Army researchers are testing future scenarios in which a single tank crew would control not only its own tank but a drone and two other unmanned vehicles in a coordinated attack using robot systems.

The Abrams Lethality Enabler was demonstrated at the Maneuver Center of Excellence Combat Vehicle Modernization Summit in August at Fort Benning, Georgia.

The demonstration, evaluated by personnel with the Army’s Research, Development and Engineering Command; Tank Automotive Research Development Engineering Center; and Army Research Lab, brought together a host of capabilities, according to an Army release.

The tank crew operated from inside the Abrams, but the soldiers also controlled a drone overhead to view the battlefield. The soldiers also were able to use an M58 Wolf Smoke Generator, a modified M113 armored personnel carrier, for cover and maneuver an unmanned Humvee carrying an automatic mortar system.

But the soldiers didn’t have to multi-task, driving all of the vehicles and flying the drone as they went. Instead, they relied on automated functions and supervised the robot-driven vehicles as the mini-formation attacked.

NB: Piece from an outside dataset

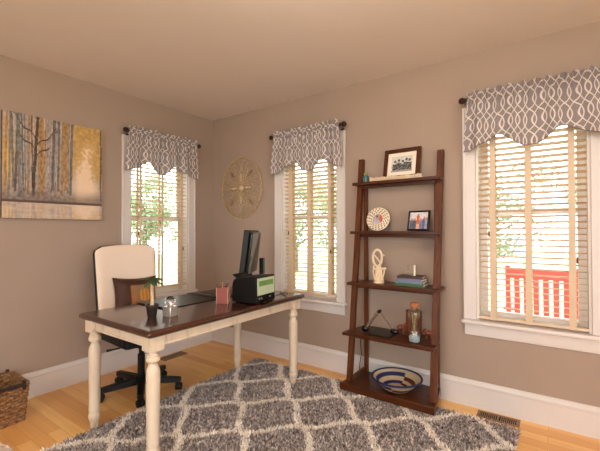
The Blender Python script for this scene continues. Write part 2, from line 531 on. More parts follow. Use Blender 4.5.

“Supervised autonomy is basically that you delegate tasks to that robot. It goes off and performs missions,” said Evan Finn, the Abrams Lethality Enabler project officer with ARDEC.

The drone found the target, the M58 pushed forward billowing smoke to conceal the tank, and the Humvee rained mortars for suppressive fire so that the Abrams could target and kill the objective.

Though the program uses the Abrams, the concepts and even the systems can be adapted for various combat vehicles, said Col. Richard Hornstein, ARDEC’s military deputy.

The concept aims to be “platform agnostic,” Hornstein said.

And while the robot drivers can perform functions, a human is always supervising the mission and decisions to fire, officials said.